--- THE REQUEST ---
Repeat everything from the first line of the listing below through the line that contains "from mathutils import Matrix, Vector, Euler", exactly. Leave out pictures.

--- DATA EXCERPT ---
# # #
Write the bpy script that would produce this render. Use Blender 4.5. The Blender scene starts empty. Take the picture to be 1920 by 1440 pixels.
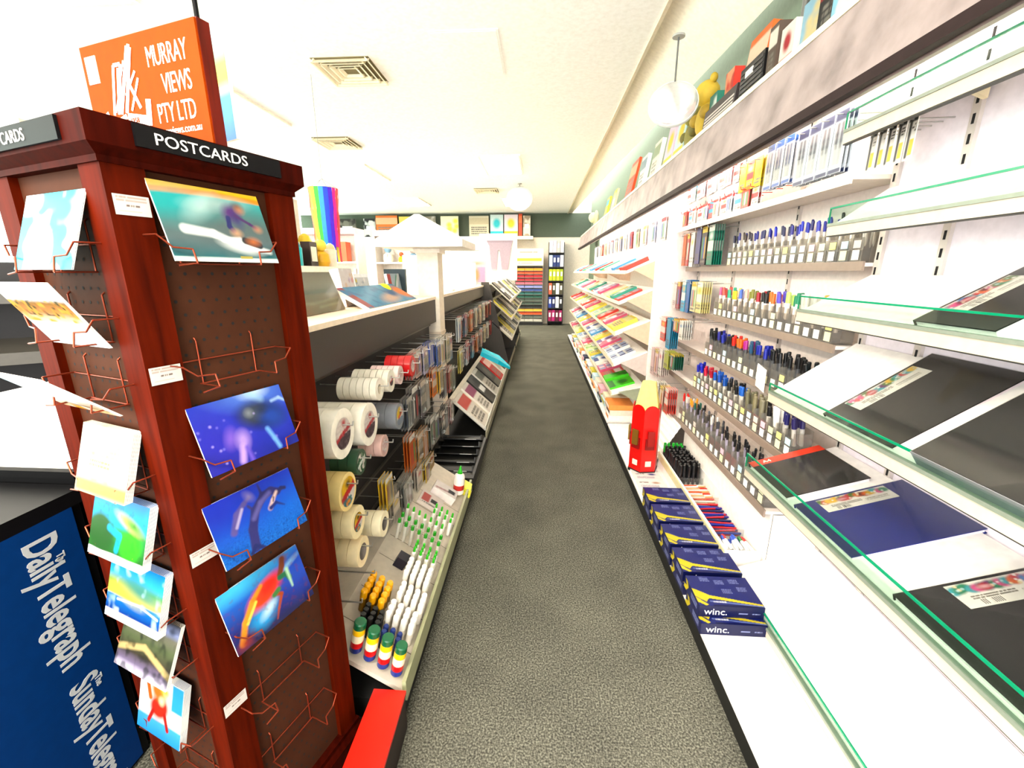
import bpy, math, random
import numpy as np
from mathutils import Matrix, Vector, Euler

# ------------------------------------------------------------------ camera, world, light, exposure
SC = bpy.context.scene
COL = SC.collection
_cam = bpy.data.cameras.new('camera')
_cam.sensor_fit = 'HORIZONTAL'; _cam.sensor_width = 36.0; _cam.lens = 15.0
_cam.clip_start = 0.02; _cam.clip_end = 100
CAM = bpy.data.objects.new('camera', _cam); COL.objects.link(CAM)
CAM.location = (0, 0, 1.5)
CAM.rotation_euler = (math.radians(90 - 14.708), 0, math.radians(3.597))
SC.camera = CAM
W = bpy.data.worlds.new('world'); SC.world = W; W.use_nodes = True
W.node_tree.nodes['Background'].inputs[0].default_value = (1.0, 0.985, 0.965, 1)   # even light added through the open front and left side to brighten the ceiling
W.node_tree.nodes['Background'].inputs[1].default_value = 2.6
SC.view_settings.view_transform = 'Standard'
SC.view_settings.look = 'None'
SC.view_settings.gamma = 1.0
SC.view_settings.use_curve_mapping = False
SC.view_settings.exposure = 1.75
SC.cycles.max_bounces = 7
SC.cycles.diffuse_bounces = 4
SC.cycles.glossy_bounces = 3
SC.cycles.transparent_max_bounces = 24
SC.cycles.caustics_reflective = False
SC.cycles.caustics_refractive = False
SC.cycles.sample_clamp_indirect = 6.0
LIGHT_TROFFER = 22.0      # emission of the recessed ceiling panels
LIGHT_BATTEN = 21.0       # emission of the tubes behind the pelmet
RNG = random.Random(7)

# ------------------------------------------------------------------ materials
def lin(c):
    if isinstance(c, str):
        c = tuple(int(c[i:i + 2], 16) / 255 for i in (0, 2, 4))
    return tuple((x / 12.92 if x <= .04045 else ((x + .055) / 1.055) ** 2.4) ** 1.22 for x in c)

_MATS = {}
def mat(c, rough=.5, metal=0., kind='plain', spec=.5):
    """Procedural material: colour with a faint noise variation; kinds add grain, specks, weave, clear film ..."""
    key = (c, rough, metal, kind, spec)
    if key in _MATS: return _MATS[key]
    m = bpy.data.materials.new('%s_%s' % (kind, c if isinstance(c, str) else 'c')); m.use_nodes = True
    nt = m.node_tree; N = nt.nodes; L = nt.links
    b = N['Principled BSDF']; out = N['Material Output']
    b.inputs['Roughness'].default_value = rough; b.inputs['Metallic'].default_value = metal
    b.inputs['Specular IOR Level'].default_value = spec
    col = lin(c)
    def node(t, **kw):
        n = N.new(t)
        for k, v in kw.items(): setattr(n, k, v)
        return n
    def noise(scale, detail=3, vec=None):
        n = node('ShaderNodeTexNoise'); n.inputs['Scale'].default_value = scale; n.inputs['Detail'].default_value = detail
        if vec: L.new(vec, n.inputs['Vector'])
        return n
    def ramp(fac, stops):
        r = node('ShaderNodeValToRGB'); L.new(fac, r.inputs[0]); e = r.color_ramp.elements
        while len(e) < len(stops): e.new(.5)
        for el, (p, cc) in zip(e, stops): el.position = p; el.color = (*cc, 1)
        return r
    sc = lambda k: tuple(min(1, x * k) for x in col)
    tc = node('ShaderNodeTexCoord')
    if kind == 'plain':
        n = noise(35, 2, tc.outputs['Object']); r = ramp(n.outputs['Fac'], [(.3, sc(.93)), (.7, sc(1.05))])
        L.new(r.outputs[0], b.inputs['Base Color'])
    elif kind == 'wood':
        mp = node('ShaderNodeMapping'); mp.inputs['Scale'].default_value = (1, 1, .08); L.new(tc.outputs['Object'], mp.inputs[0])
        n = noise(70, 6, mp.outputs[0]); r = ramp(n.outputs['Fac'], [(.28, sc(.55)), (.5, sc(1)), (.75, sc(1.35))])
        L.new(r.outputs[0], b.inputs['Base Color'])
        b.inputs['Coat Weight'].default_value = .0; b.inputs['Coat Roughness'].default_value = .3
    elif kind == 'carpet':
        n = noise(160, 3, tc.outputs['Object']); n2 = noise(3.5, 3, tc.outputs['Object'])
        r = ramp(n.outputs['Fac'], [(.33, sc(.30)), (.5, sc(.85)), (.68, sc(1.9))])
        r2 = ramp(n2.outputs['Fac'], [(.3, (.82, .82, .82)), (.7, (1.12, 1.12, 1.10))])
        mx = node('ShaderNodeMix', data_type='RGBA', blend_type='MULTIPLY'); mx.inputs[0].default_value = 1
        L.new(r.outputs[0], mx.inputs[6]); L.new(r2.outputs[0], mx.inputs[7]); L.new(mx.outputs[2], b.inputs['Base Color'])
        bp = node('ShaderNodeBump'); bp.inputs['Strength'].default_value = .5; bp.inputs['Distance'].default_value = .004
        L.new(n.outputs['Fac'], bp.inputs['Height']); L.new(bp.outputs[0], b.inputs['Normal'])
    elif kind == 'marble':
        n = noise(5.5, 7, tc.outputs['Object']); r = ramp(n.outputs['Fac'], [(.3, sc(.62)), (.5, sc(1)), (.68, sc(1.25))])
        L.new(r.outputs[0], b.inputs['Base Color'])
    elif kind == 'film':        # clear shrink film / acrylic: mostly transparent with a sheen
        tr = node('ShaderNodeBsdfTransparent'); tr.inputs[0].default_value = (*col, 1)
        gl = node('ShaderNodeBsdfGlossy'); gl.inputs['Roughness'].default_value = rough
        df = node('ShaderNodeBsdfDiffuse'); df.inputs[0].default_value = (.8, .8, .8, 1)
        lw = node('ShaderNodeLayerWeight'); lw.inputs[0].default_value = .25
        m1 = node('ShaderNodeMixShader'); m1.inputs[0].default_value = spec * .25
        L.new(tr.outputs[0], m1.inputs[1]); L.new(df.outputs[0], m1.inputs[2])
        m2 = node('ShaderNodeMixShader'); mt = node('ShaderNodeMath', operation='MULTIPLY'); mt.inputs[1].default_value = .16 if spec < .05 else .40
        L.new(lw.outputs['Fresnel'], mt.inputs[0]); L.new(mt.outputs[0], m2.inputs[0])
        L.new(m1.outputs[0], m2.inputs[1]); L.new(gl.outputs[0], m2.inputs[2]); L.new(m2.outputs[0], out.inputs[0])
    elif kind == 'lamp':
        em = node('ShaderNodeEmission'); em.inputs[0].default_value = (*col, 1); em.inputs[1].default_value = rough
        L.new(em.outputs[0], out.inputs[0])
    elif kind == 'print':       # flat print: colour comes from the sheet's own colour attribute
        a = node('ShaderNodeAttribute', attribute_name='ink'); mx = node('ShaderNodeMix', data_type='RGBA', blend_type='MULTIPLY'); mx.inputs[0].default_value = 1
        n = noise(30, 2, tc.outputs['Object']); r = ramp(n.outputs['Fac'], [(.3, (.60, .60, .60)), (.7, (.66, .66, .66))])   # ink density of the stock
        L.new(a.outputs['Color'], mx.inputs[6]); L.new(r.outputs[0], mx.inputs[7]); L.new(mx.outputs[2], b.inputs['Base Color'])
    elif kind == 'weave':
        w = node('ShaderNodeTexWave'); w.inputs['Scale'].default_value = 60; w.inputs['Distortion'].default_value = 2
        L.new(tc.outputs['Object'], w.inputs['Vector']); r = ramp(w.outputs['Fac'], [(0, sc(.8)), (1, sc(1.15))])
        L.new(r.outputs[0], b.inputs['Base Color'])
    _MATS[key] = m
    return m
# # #
--- SOLUTION TO THIS TASK ---
Write the bpy script that would produce this render. Use Blender 4.5. The Blender scene starts empty. Take the picture to be 1920 by 1440 pixels.
import bpy, math, random
import numpy as np
from mathutils import Matrix, Vector, Euler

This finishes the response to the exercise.